Redox reactions of dopamine transients in aqueous solution: a pulse radiolysis study

Abstract

On reaction of eaq– with protonated dopamine (D) a transient optical absorption band [formed at λmax= 355 nm (ε= 5100 dm3 mol–1 cm–1)] has been assigned to an ewaq adduct of the dopamine ring (D˙–)(the first site of attack of eaq–), which subsequently goes to the amine site to cleave the C–N bond. The bimolecular rate constant for the reaction of eaq– with protonated dopamine has been determined to be 2.5 × 108 dm3 mol–1 s–1. The transient optical absorption band (λmax= 355 nm, ε= 3760 dm3 mol–1 cm–1) formed on reaction of H atoms with protonated dopamine has been assigned to a H-adduct of dopamine. The bimolecular rate constant for the reaction has been determined to be 4.2 × 109 dm3 mol–1 s–1 from the build-up kinetics of the 355 nm band. The transient H-adduct decays with the formation of ammonia.

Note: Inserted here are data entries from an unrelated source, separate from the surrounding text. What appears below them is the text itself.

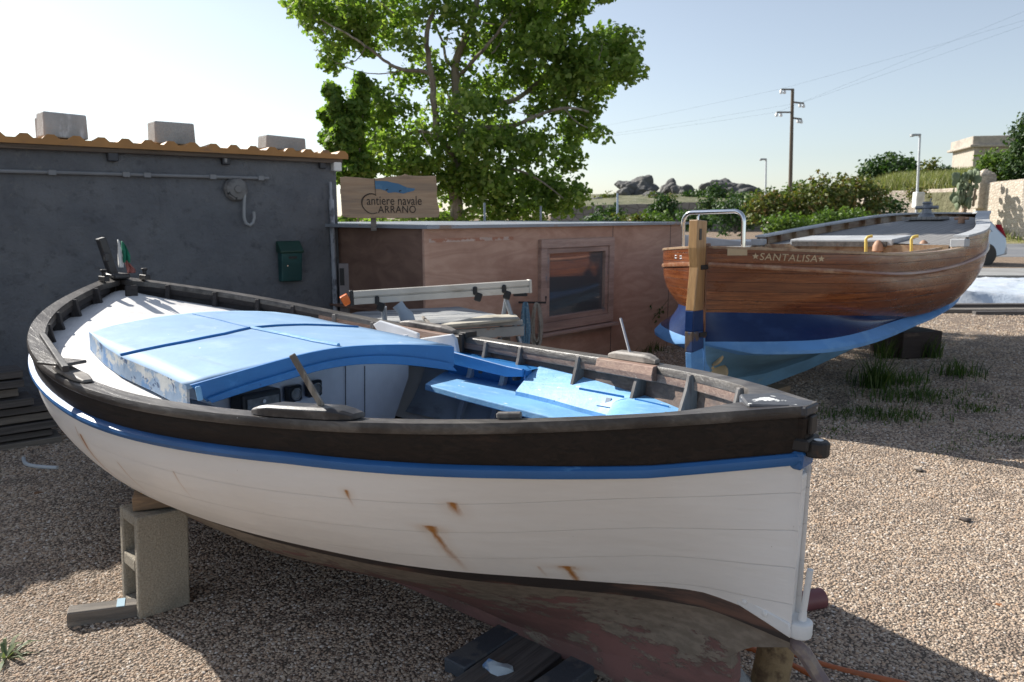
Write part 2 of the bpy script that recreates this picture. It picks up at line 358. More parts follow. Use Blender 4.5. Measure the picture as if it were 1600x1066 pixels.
w4=lambda u:w3(u)-lin([0,.3,1,2,4.26],[.045,.05,.045,.045,.045])(u)
b4=lambda u:max(b3(u)-lin([0,.3,.5,1,2,4.26],[0,.004,.03,.055,.07,.0])(u),.033)
wk=lin([0,.12,.2,.4,.66,1,3,3.5,3.9,4.26],[.375,.33,.25,.17,.11,.08,.10,.22,.42,.60])
boat=thing('rowing_boat','white double-ended fishing boat with dark rail and blue deck in the foreground','boat',mw=NB.mw)
def sweep(Us,sec,sides=(1,-1),close=True,caps=True):
    """sec(u)->list of (v,w); mirrored on both sides"""
    m=M()
    for s in sides:
        rows=[[ (u,s*v,w) for v,w in sec(u)] for u in Us]; n0=len(m.v); m.grid(rows,close); k=len(rows[0])
        if close and caps: m.f.append(tuple(range(n0,n0+k))); m.f.append(tuple(range(len(m.v)-k,len(m.v))))
    return m
def capsec(u):
    b,z=_b(u),_z(u); t=min(max((u-.14)/.14,0),1)*min(max((L1-.06-u)/.12,0),1); t=t*t*(3-2*t)
    vi=max(b-.062,.0)*t; o=b+.016
    return [(o-.004,z+.002),(o,z-.008),(o,z-.022),(o-.004,z-.028),(vi,z-.028),(vi,z-.004),(vi+.004*t,z+.001)]
sweep(U1,capsec).build('cap_rail',MT['cap'],boat,True)
def strsec(u):
    b,z,d=_b(u),_z(u),d1(u)
    return [(b,z-.027),(b+.003,z-.027-(d-.027)*.35),(b+.001,z-.027-(d-.027)*.7),(b-.004,z-d-.006),(max(b-.03,.002),z-d-.006),(max(b-.03,.002),z-.027)]
sweep(U1,strsec).build('sheer_strake',MT['strake'],boat,True)
def brsec(u):
    b,z,d=_b(u),_z(u),d1(u); e=.036
    return [(b-.01,z-d),(b+.006,z-d-.001),(b+.017,z-d-e*.25),(b+.019,z-d-e*.55),(b+.012,z-d-e*.9),(b-.01,z-d-e)]
sweep(U1,brsec).build('rubbing_rail',MT['blue_rail'],boat,True)
def topsec(u):
    b,z,d=_b(u),_z(u),d1(u)+.034; A=(b-.003,z-d); B=(b3(u),w3(u)); out=[]
    k=.045*min(1,u/1.3)*min(1,(L1-u)/.8)
    k2=-.02*max(0,1-abs(u-.35)/.35)
    for i in range(9):
        t=i/8; out.append((max(A[0]+(B[0]-A[0])*t+(k*4*t*(1-t)) +k2*4*t*(1-t),.033),A[1]+(B[1]-A[1])*t))
    return out
m=sweep(U1,topsec,close=False); m.open=False; m.build('topsides',MT['hull_white'],boat,True)
sweep(U1,lambda u:[(b3(u),w3(u)),((b3(u)+b4(u))/2+.002,(w3(u)+w4(u))/2),(b4(u),w4(u))],close=False).build('boot_stripe',MT['boot'],boat,True)
def botsec(u):
    A=(b4(u),w4(u)); B=(.030,wk(u)); out=[]
    k=lin([0,.5,1.0,1.8,3,4.26],[0,-.03,-.02,.06,.06,0])(u)
    for i in range(9):
        t=i/8; out.append((max(A[0]+(B[0]-A[0])*t+k*4*t*(1-t),.03),A[1]+(B[1]-A[1])*t-abs(k)*.6*4*t*(1-t)*(1 if k>0 else -1)))
    return out
sweep(U1,botsec,close=False).build('bottom_planking',MT['bottom'],boat,True)
M().prism([(.165,-.028,.33),(.155,-.028,.2),(.19,-.028,.03),(3.1,-.028,.03),(3.6,-.028,.16),(4.0,-.028,.40),(4.31,-.028,.66),(4.31,-.028,1.02),(4.24,-.028,1.02),(4.20,-.028,.72),(3.7,-.028,.33),(3.2,-.028,.2),(.5,-.028,.24)],(0,.056,0)).build('keel',MT['bottom'],boat,bev=.006)
M().tube([(.04,0,.40),(-.03,0,.355),(-.085,0,.29),(-.12,0,.2),(-.13,0,.08)],[.02,.022,.021,.019,.016],8).build('heel_strap',MT['heel'],boat,True)
_old=M.build
def _sh(self,*a,**k):
    if self.v and not getattr(self,"_s",0): self.v=[(x+.042,y,z) for x,y,z in self.v]
    return _old(self,*a,**k)
M.build=_sh
# sternpost: blue band, white lower, dark head
h=.034
M().prism([(.05,-h,.86),(-.035,-h,.86),(-.028,-h,.44),(.03,-h,.43),(.05,-h,.45)],(0,2*h,0)).build('sternpost',MT['hull_white'],boat,bev=.008,seg=2)
M().prism([(.085,-h-.012,.930),(-.046,-h-.010,.930),(-.042,-h-.010,.880),(.085,-h-.012,.885)],(0,2*h+.022,0)).build('post_band',MT['blue_rail'],boat,bev=.006)
M().prism([(.05,-h-.006,1.026),(-.044,-h-.006,1.026),(-.038,-h-.006,.9),(.05,-h-.006,.9)],(0,2*h+.012,0)).build('post_head',MT['strake'],boat,bev=.006)
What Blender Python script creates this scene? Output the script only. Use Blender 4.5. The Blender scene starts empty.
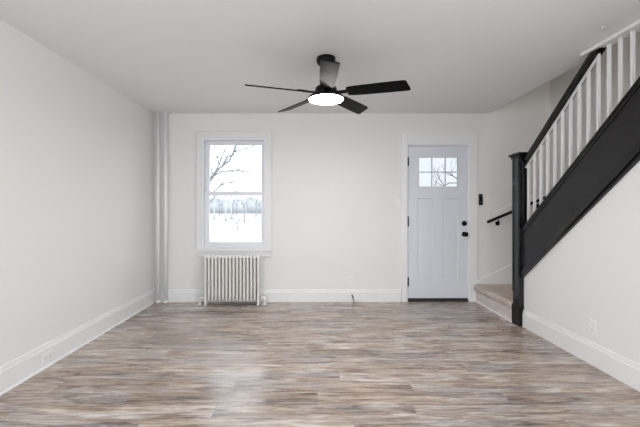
import bpy, bmesh, math, random
from mathutils import Vector, Matrix
R = math.radians
random.seed(7)
S = bpy.context.scene
COL = S.collection

# ------------------------------------------------------------------ camera, sky, lights, exposure
F = 365.0                       # focal length in pixels of the 640 px wide frame
CX, CY = 310.5, 209.0           # vanishing point of the room's depth lines
H = 1.225                       # camera height
D = 4.834                       # distance to the front wall of the house
cam = bpy.data.cameras.new('camera')
cam.sensor_width = 36.0
cam.lens = F / 640 * 36
cam.shift_x = (320 - CX) / 640
cam.shift_y = (CY - 213.5) / 640
cam.clip_start = 0.05
cam.clip_end = 500
camo = bpy.data.objects.new('camera', cam)
camo.location = (0, 0, H)
camo.rotation_euler = (R(90), 0, 0)
COL.objects.link(camo)
S.camera = camo

w = bpy.data.worlds.new('overcast_sky')
S.world = w
w.use_nodes = True
bg = w.node_tree.nodes['Background']
bg.inputs['Color'].default_value = (0.87, 0.93, 1.0, 1)
bg.inputs['Strength'].default_value = 3.5

def area(name, loc, rot, sx, sy, watts, col):
    l = bpy.data.lights.new(name, 'AREA')
    l.shape = 'RECTANGLE'
    l.size, l.size_y = sx, sy
    l.energy = watts
    l.color = col
    o = bpy.data.objects.new(name, l)
    o.location = loc
    o.rotation_euler = rot
    COL.objects.link(o)
    return o

XL_FILL = -2.13
# added fill lamp at the unseen rear openings, behind the camera
area('rear_fill', (0.0, -3.05, 1.40), (R(105), 0, 0), 3.6, 1.8, 20, (0.95, 0.985, 1.0))
# added fill lamp in an unseen left opening, brightens the right wall
area('left_fill', (XL_FILL, -1.55, 1.45), (R(105), 0, R(-90)), 1.3, 1.5, 72, (0.96, 0.985, 1.0))
# added fill lamp in an unseen right opening, brightens the left wall
area('right_fill', (2.29, -1.55, 1.45), (R(105), 0, R(90)), 1.3, 1.5, 68, (0.95, 0.98, 1.0))
# landing lamp at the top of the stairs
lp = bpy.data.lights.new('landing_lamp', 'POINT')
lp.energy = 22
lp.color = (1.0, 0.93, 0.84)
lp.shadow_soft_size = 0.12
lpo = bpy.data.objects.new('landing_lamp', lp)
lpo.location = (2.80, 1.6, 4.5)
COL.objects.link(lpo)
S.view_settings.view_transform = 'Standard'
S.view_settings.look = 'None'
S.view_settings.gamma = 1.0
S.view_settings.use_curve_mapping = False
S.view_settings.exposure = -0.11

# ------------------------------------------------------------------ materials
def mat(name, col, rough=0.5, bump=0.0, scale=60.0, var=0.0, spec=0.5, metal=0.0, coat=0.0):
    m = bpy.data.materials.new(name)
    m.use_nodes = True
    nt = m.node_tree
    b = nt.nodes['Principled BSDF']
    b.inputs['Base Color'].default_value = (*col, 1)
    b.inputs['Roughness'].default_value = rough
    b.inputs['Specular IOR Level'].default_value = spec
    b.inputs['Metallic'].default_value = metal
    b.inputs['Coat Weight'].default_value = coat
    tc = nt.nodes.new('ShaderNodeTexCoord')
    n = nt.nodes.new('ShaderNodeTexNoise')
    n.inputs['Scale'].default_value = scale
    n.inputs['Detail'].default_value = 4
    nt.links.new(tc.outputs['Object'], n.inputs['Vector'])
    if var:
        mx = nt.nodes.new('ShaderNodeMix')
        mx.data_type = 'RGBA'
        mx.inputs['A'].default_value = (*[c * (1 - var) for c in col], 1)
        mx.inputs['B'].default_value = (*[min(1, c * (1 + var)) for c in col], 1)
        nt.links.new(n.outputs['Fac'], mx.inputs['Factor'])
        nt.links.new(mx.outputs['Result'], b.inputs['Base Color'])
    if bump:
        bp = nt.nodes.new('ShaderNodeBump')
        bp.inputs['Strength'].default_value = bump
        bp.inputs['Distance'].default_value = 0.002
        nt.links.new(n.outputs['Fac'], bp.inputs['Height'])
        nt.links.new(bp.outputs['Normal'], b.inputs['Normal'])
    return m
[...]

The isopropanol radical is unable to undergo a one electron transfer reaction with dopamine, whereas an equilibrium is established between the benzamide radical anion and dopamine from which the redox potential for the D/D˙– couple has been determined to be –1.91 V. The dopamine radical anion (D˙–) is a strong reducing agent and is able to reduce methyl viologen with a bimolecular rate constant of 3.3 × 1010 dm3 mol–1 s–1. Specific one electron oxidants are able to undergo one electron transfer reactions forming a dopamine semiquinone radical (DSQ˙)(λmax= 290 nm, ε= 7750 dm3 mol–1 cm–1).